Material:
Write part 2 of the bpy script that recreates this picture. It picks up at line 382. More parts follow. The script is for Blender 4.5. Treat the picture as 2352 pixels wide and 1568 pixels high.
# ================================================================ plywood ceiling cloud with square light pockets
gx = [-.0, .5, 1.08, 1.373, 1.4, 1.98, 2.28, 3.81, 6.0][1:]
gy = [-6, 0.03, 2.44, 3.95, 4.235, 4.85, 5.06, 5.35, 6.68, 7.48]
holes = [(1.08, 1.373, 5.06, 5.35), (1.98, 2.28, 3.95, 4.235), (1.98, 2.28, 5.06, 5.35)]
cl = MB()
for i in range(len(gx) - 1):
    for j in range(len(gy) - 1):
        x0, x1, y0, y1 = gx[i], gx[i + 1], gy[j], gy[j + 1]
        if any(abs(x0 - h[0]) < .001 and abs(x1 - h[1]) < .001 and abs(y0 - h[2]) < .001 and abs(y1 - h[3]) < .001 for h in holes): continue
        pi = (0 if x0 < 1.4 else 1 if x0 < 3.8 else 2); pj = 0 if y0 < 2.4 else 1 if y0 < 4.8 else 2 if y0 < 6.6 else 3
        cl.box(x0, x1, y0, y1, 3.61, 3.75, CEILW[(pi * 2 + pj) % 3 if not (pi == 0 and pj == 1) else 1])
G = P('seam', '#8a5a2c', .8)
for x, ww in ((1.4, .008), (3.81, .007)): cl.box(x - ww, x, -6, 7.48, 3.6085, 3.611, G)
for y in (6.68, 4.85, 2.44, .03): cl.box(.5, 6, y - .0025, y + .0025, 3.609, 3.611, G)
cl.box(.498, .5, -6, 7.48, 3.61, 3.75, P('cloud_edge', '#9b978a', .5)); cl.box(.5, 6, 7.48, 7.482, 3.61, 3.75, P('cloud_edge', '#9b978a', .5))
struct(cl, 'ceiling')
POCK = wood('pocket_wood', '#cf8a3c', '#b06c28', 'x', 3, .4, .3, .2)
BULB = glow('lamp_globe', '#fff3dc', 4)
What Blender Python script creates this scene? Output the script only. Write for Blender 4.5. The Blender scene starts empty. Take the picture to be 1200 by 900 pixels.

Problem:
The records above are to be repeated exactly, in their entirety.

Complete response:
Write part 2 of the bpy script that recreates this picture. It picks up at line 382. More parts follow. The script is for Blender 4.5. Treat the picture as 2352 pixels wide and 1568 pixels high.
# ================================================================ plywood ceiling cloud with square light pockets
gx = [-.0, .5, 1.08, 1.373, 1.4, 1.98, 2.28, 3.81, 6.0][1:]
gy = [-6, 0.03, 2.44, 3.95, 4.235, 4.85, 5.06, 5.35, 6.68, 7.48]
holes = [(1.08, 1.373, 5.06, 5.35), (1.98, 2.28, 3.95, 4.235), (1.98, 2.28, 5.06, 5.35)]
cl = MB()
for i in range(len(gx) - 1):
    for j in range(len(gy) - 1):
        x0, x1, y0, y1 = gx[i], gx[i + 1], gy[j], gy[j + 1]
        if any(abs(x0 - h[0]) < .001 and abs(x1 - h[1]) < .001 and abs(y0 - h[2]) < .001 and abs(y1 - h[3]) < .001 for h in holes): continue
        pi = (0 if x0 < 1.4 else 1 if x0 < 3.8 else 2); pj = 0 if y0 < 2.4 else 1 if y0 < 4.8 else 2 if y0 < 6.6 else 3
        cl.box(x0, x1, y0, y1, 3.61, 3.75, CEILW[(pi * 2 + pj) % 3 if not (pi == 0 and pj == 1) else 1])
G = P('seam', '#8a5a2c', .8)
for x, ww in ((1.4, .008), (3.81, .007)): cl.box(x - ww, x, -6, 7.48, 3.6085, 3.611, G)
for y in (6.68, 4.85, 2.44, .03): cl.box(.5, 6, y - .0025, y + .0025, 3.609, 3.611, G)
cl.box(.498, .5, -6, 7.48, 3.61, 3.75, P('cloud_edge', '#9b978a', .5)); cl.box(.5, 6, 7.48, 7.482, 3.61, 3.75, P('cloud_edge', '#9b978a', .5))
struct(cl, 'ceiling')
POCK = wood('pocket_wood', '#cf8a3c', '#b06c28', 'x', 3, .4, .3, .2)
BULB = glow('lamp_globe', '#fff3dc', 4)
What Blender Python script creates this scene? Output the script only. Write for Blender 4.5. The Blender scene starts empty. Take the picture to be 1200 by 900 pixels.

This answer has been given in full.